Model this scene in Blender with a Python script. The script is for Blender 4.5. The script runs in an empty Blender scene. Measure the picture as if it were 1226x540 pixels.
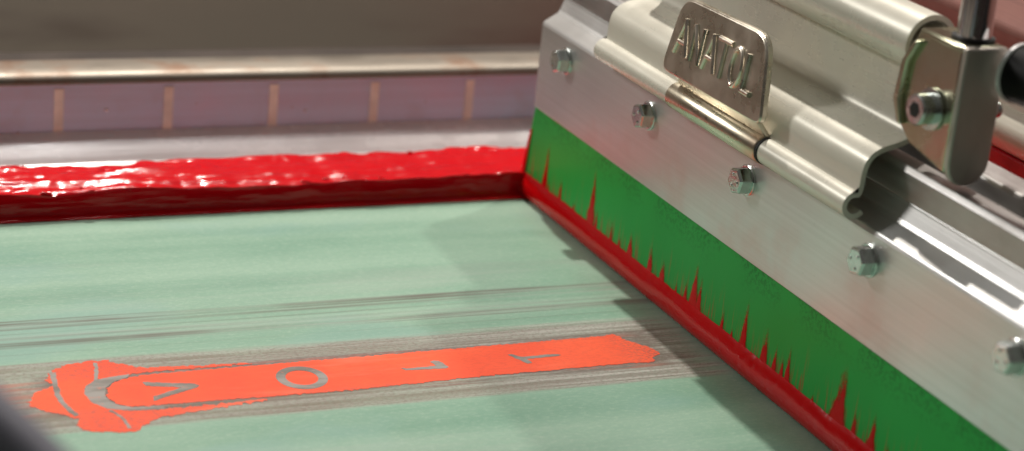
import bpy, bmesh, math, random
from mathutils import Vector, Matrix, noise
from mathutils.geometry import tessellate_polygon
random.seed(4)
S = 0.00075          # one drawing unit = 0.75 mm
PI = math.pi
sc = bpy.context.scene
COL = sc.collection

# ------------------------------------------------------------------ helpers
def V(x, y, z): return Vector((x*S, y*S, z*S))

def link(name, me, m=None, parent=None):
    o = bpy.data.objects.new(name, me)
    COL.objects.link(o)
    if m is not None: me.materials.append(m)
    if parent is not None: o.parent = parent
    return o

def build(name, bm, m, parent=None, smooth=None, bevel=0, seg=2, loc=None):
    bmesh.ops.recalc_face_normals(bm, faces=bm.faces)
    me = bpy.data.meshes.new(name)
    bm.to_mesh(me); bm.free()
    if smooth is not None:
        for p in me.polygons: p.use_smooth = True
    o = link(name, me, m, parent)
    if loc is not None:
        o.location = loc
    if bevel:
        b = o.modifiers.new('bevel', 'BEVEL'); b.width = bevel*S; b.segments = seg
        b.limit_method = 'ANGLE'; b.angle_limit = math.radians(32)
    if smooth is not None:
        # sharp edges by angle
        bm2 = bmesh.new(); bm2.from_mesh(me)
        for e in bm2.edges:
            if len(e.link_faces) == 2 and e.calc_face_angle(0) > math.radians(smooth): e.smooth = False
        bm2.to_mesh(me); bm2.free()
    return o

def tag(o, label=None, cat=None, group=None, kind=None):
    if label: o['label'] = label
    if cat: o['category'] = cat
    if group: o['group'] = group
    if kind: o['kind'] = kind
    return o

def empty(name, loc, label, cat, group=None):
    o = bpy.data.objects.new(name, None); COL.objects.link(o)
    o.location = loc; o.empty_display_size = 0.01
    return tag(o, label, cat, group)

def add_box(bm, a, b):
    x0, y0, z0 = a; x1, y1, z1 = b
    vs = [bm.verts.new(V(x, y, z)) for x in (x0, x1) for y in (y0, y1) for z in (z0, z1)]
    for f in ((0,1,3,2),(4,6,7,5),(0,4,5,1),(2,3,7,6),(0,2,6,4),(1,5,7,3)):
        bm.faces.new([vs[i] for i in f])

def add_prism(bm, pts, axis, a, b, steps=1):
    """closed polygon pts swept along axis from a to b"""
    def P(p, t):
        if axis == 'y': return V(p[0], t, p[1])
        if axis == 'x': return V(t, p[0], p[1])
        return V(p[0], p[1], t)
    rings = []
    for k in range(steps+1):
        t = a+(b-a)*k/steps
        rings.append([bm.verts.new(P(p, t)) for p in pts])
    n = len(pts)
    for r0, r1 in zip(rings, rings[1:]):
        for i in range(n):
            bm.faces.new((r0[i], r0[(i+1) % n], r1[(i+1) % n], r1[i]))
    bm.faces.new(rings[0]); bm.faces.new(rings[-1][::-1])

def add_rings(bm, rings, cap=True):
    """lathe-like: list of (centre Vector, u Vector, v Vector, radius), n sided"""
    R = []
    n = 32
    for c, u, v, r in rings:
        R.append([bm.verts.new(c + u*(math.cos(2*PI*i/n)*r) + v*(math.sin(2*PI*i/n)*r)) for i in range(n)])
    for a, b in zip(R, R[1:]):
        for i in range(n):
            bm.faces.new((a[i], a[(i+1) % n], b[(i+1) % n], b[i]))
    if cap:
        bm.faces.new(R[0][::-1]); bm.faces.new(R[-1])

def frame(d):
    d = d.normalized()
    a = Vector((0,0,1)) if abs(d.z) < .8 else Vector((1,0,0))
    u = d.cross(a).normalized(); v = d.cross(u)
    return u, v

def add_lathe(bm, base, d, prof):
    """prof: list of (distance along d, radius) in units; base in units"""
    u, v = frame(d); d = d.normalized()
    add_rings(bm, [(V(*base)+d*t*S, u, v, r*S) for t, r in prof])

def add_tube(bm, pts, r, n=10):
    """round tube through points (units)"""
    P = [V(*p) for p in pts]
    R = []
    for i, p in enumerate(P):
        d = (P[min(i+1, len(P)-1)] - P[max(i-1, 0)]).normalized()
        u, v = frame(d)
        if R:
            u = (pu - d*pu.dot(d)).normalized(); v = d.cross(u)
        pu = u
        R.append([bm.verts.new(p+u*(math.cos(2*PI*k/n)*r*S)+v*(math.sin(2*PI*k/n)*r*S)) for k in range(n)])
    for a, b in zip(R, R[1:]):
        for k in range(n): bm.faces.new((a[k], a[(k+1) % n], b[(k+1) % n], b[k]))
    for ring, e, s in ((R[0], P[0], 1), (R[-1], P[-1], -1)):
        c = bm.verts.new(e)
        for k in range(n): bm.faces.new((ring[k], ring[(k+1) % n], c))

def offset_path(path, t):
    """sheet metal: thicken an open polyline to a closed outline"""
    L, R = [], []
    for i, p in enumerate(path):
        a = Vector(path[max(i-1, 0)]); b = Vector(path[min(i+1, len(path)-1)])
        d = (b-a).normalized(); n = Vector((-d.y, d.x))
        L.append((p[0]+n.x*t/2, p[1]+n.y*t/2)); R.append((p[0]-n.x*t/2, p[1]-n.y*t/2))
    return L + R[::-1]

def arc(cx, cz, r, a0, a1, n):
    return [(cx+r*math.cos(math.radians(a0+(a1-a0)*i/n)), cz+r*math.sin(math.radians(a0+(a1-a0)*i/n))) for i in range(n+1)]

def smooth_path(pts, it=2):
    for _ in range(it):
        q = [pts[0]]
        for a, b in zip(pts, pts[1:]):
            q.append(tuple(a[i]*.75+b[i]*.25 for i in range(len(a))))
            q.append(tuple(a[i]*.25+b[i]*.75 for i in range(len(a))))
        q.append(pts[-1]); pts = q
    return pts

# ------------------------------------------------------------------ materials
class NT:
    def __init__(s, name):
        s.m = bpy.data.materials.new(name); s.m.use_nodes = True
        s.n = s.m.node_tree.nodes; s.l = s.m.node_tree.links
        s.b = s.n['Principled BSDF']; s.x = None
    def node(s, t, **k):
        o = s.n.new(t)
        for a, b in k.items(): setattr(o, a, b)
        return o
    def link(s, a, b): s.l.new(a, b)
    def set(s, **k):
        for a, b in k.items():
            s.b.inputs[a.replace('_', ' ')].default_value = b
        return s
    def coord(s, scale=(1,1,1), loc=(0,0,0)):
        if s.x is None: s.x = s.node('ShaderNodeNewGeometry').outputs['Position']
        mp = s.node('ShaderNodeMapping'); mp.inputs['Scale'].default_value = scale
        mp.inputs['Location'].default_value = loc
        s.link(s.x, mp.inputs['Vector']); return mp.outputs[0]
    def noise(s, scale=(1,1,1), sc_=1, detail=4, rough=.6, loc=(0,0,0)):
        t = s.node('ShaderNodeTexNoise'); t.inputs['Scale'].default_value = sc_
        t.inputs['Detail'].default_value = detail; t.inputs['Roughness'].default_value = rough
        s.link(s.coord(scale, loc), t.inputs['Vector']); return t.outputs['Fac']
    def val(s, v):
        n = s.node('ShaderNodeValue'); n.outputs[0].default_value = v; return n.outputs[0]
    def math(s, op, a, b=None, c=None, clamp=False):
        n = s.node('ShaderNodeMath', operation=op, use_clamp=clamp)
        for i, q in enumerate((a, b, c)):
            if q is None: continue
            if isinstance(q, (int, float)): n.inputs[i].default_value = q
            else: s.link(q, n.inputs[i])
        return n.outputs[0]
    def ramp(s, f, a, b, o0=0., o1=1.):
        n = s.node('ShaderNodeMapRange', interpolation_type='SMOOTHSTEP')
        s.link(f, n.inputs['Value'])
        n.inputs['From Min'].default_value = a; n.inputs['From Max'].default_value = b
        n.inputs['To Min'].default_value = o0; n.inputs['To Max'].default_value = o1
        return n.outputs[0]
    def mix(s, f, a, b):
        n = s.node('ShaderNodeMix', data_type='RGBA')
        if isinstance(f, (int, float)): n.inputs[0].default_value = f
        else: s.link(f, n.inputs[0])
        for i, q in ((6, a), (7, b)):
            if isinstance(q, tuple): n.inputs[i].default_value = (*q, 1)
            else: s.link(q, n.inputs[i])
        return n.outputs[2]
    def xyz(s):
        if s.x is None: s.x = s.node('ShaderNodeNewGeometry').outputs['Position']
        n = s.node('ShaderNodeSeparateXYZ'); s.link(s.x, n.inputs[0]); return n.outputs
    def bump(s, h, dist, strength=1.):
        n = s.node('ShaderNodeBump'); n.inputs['Distance'].default_value = dist
        n.inputs['Strength'].default_value = strength
        s.link(h, n.inputs['Height']); s.link(n.outputs[0], s.b.inputs['Normal'])

def band(N, coord, c, w, soft):
    """1 inside |coord-c|<w, falling off over soft"""
    d = N.math('ABSOLUTE', N.math('SUBTRACT', coord, c*S))
    return N.ramp(d, w*S, (w+soft)*S, 1., 0.)

def metal(name, col, rough, brush=(400, 30, 400), amt=.08, dirt=None, dirt_fac=.5, bump=.00002, metallic=1.):
    N = NT(name)
    n = N.noise(brush, 1, 5, .65)
    n2 = N.noise((1,1,1), 45, 4, .6)
    c = N.mix(N.ramp(n, .3, .7), tuple(v*(1-amt) for v in col), tuple(min(1, v*(1+amt)) for v in col))
    if dirt: c = N.mix(N.ramp(n2, .5, .75, 0, dirt_fac), c, dirt)
    N.link(c, N.b.inputs['Base Color'])
    N.set(Metallic=metallic)
    r = N.math('ADD', N.ramp(n2, .3, .7, -.05, .07), N.ramp(n, .3, .7, rough-.04, rough+.04))
    N.link(r, N.b.inputs['Roughness'])
    N.bump(n, bump)
    return N.m

# red plastisol ink
def ink(name, bump=.0009, scale=(28, 190, 190), col=(.60, .002, .008)):
    N = NT(name)
    n = N.noise(scale, 1, 3, .55)
    n2 = N.noise((90, 700, 500), 1, 2, .5, (3,1,2))
    N.set(Base_Color=(*col, 1), Roughness=.17)
    N.b.inputs['Specular IOR Level'].default_value = .38
    N.b.inputs['Subsurface Weight'].default_value = 0.0
    N.bump(N.math('ADD', n, N.math('MULTIPLY', n2, .35)), bump)
    return N.m
M_ink = ink('red_ink')
M_film = ink('red_ink_film', .0002, (100, 18, 100), (.62, .002, .004))
M_film.node_tree.nodes['Principled BSDF'].inputs['Specular IOR Level'].default_value = .34

def streak_mat():
    N = NT('thin_red_ink_streak')
    at = N.node('ShaderNodeAttribute', attribute_name='thickness')
    n1 = N.noise((1, 500, 70), 1, 3, .6); n2 = N.noise((1,1,1), 900, 2, .7)
    f = N.math('ADD', at.outputs['Fac'], N.math('MULTIPLY', N.math('SUBTRACT', N.math('ADD', n1, N.math('MULTIPLY', n2, .4)), .7), .9))
    N.link(N.mix(N.ramp(f, .3, .8), (.50, .035, .008), (.62, .003, .004)), N.b.inputs['Base Color'])
    N.link(N.ramp(f, .22, .85), N.b.inputs['Alpha']); N.set(Roughness=.35)
    N.b.inputs['Specular IOR Level'].default_value = .12
    return N.m
M_streak = streak_mat()

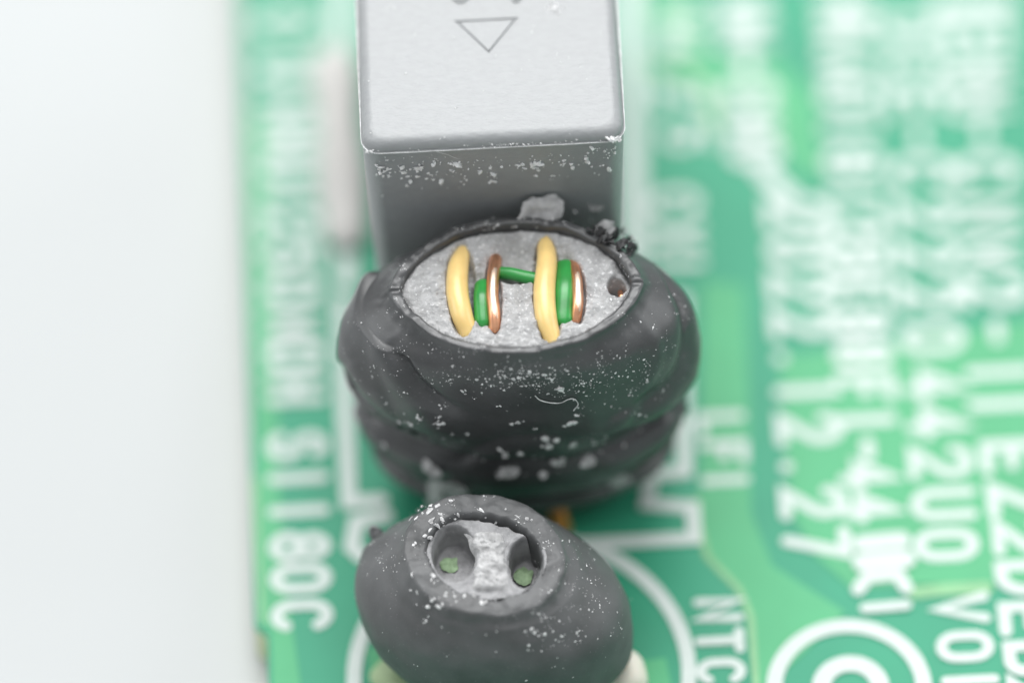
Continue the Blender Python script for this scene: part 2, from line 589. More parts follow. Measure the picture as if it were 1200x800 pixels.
# outline of the choke and the capacitor
px_line('silkscreen_outline', [(400, 350), (404, 480), (409, 588), (446, 586)], 0.50, M['silk'], 0.044)
px_line('silkscreen_outline', [(452, 604), (418, 610), (412, 640), (425, 652)], 0.50, M['silk'], 0.048)
px_line('silkscreen_outline', [(799, 350), (801, 470), (803, 552), (764, 556), (758, 590), (812, 594), (814, 630), (660, 638)], 0.46, M['silk'], 0.044)
px_line('silkscreen_outline', [(738, -40), (742, 150), (746, 300)], 0.72, M['silk'], 0.044)
px_line('silkscreen_outline', [(398, -40), (402, 150), (406, 330)], 0.60, M['silk'], 0.044)

# ---------------------------------------------------------------- beige strip and cream glue
gp = [at(u, v, BZ + 0.25) for u, v in ((391, 74), (395, 110), (399, 160), (402, 215), (405, 272))]
V, F = tube(catmull(gp, 24), 0.74 + 0.07 * np.sin(np.linspace(0, 11, 24)), 18, (1.05, 0.5))
o = mesh('glue_strip', V, F, M['beige'])
tag(fix_normals(o), 'blurred beige grey strip on the board along the left side of the grey capacitor', 'glue')

# ---------------------------------------------------------------- box capacitor
ZC = 12.5
pl, pr = at(424, 181, ZC - 0.38), at(733, 165, ZC - 0.38)
CX0, CX1, CY = pl[0], pr[0], (pl[1] + pr[1]) / 2
CD = 15.0
ccx, ccy, chx, chy = (CX0 + CX1) / 2, CY + CD / 2, (CX1 - CX0) / 2, CD / 2
cap = empty('box_capacitor', (ccx, ccy, BZ))
tag(cap, 'grey moulded box capacitor with an arrow on its top, behind the black choke', 'capacitor')


def rrect(hx, hy, r, n=8):
    out = []
    for sx, sy, a in ((1, 1, 0), (-1, 1, 90), (-1, -1, 180), (1, -1, 270)):
        for k in range(n + 1):
            t = R(a + 90 * k / n)
            out.append((sx * (hx - r) + r * math.cos(t), sy * (hy - r) + r * math.sin(t)))
    return out


prof = [(0.28, BZ + 0.01), (0.26, BZ + 0.06), (0.10, 8.0), (0.03, 11.7), (0.0, 12.09)]
for k in range(0, 9):
    a = R(90 * k / 8)
    prof.append((0.04 + 0.36 * (1 - math.cos(a)), 12.13 + 0.37 * math.sin(a)))
V = []
nr = None
for ins, z in prof:
    loop = rrect(chx - ins, chy - ins, max(0.2, 0.58 - 0.5 * ins))
    nr = len(loop)
    V += [(ccx + x, ccy + y, z) for x, y in loop]
F = grid_faces(nr, len(prof)) + [tuple(range((len(prof) - 1) * nr, len(prof) * nr)), tuple(reversed(range(nr)))]
case = mesh('case', V, F, M['case'], cap)
fix_normals(case)

# pressed-in arrow and letters: cut real pockets into the lid
def cutter(V, F):
    o = mesh('cutter', V, F, M['case'])
    return fix_normals(o)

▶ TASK
Among the records above, find each line holding the string "Python" and pull it out.

▶ OUTPUT FOR THIS EXERCISE
Model this scene in Blender with a Python script. The script is for Blender 4.5. The script runs in an empty Blender scene. Measure the picture as if it were 1226x540 pixels.
Continue the Blender Python script for this scene: part 2, from line 589. More parts follow. Measure the picture as if it were 1200x800 pixels.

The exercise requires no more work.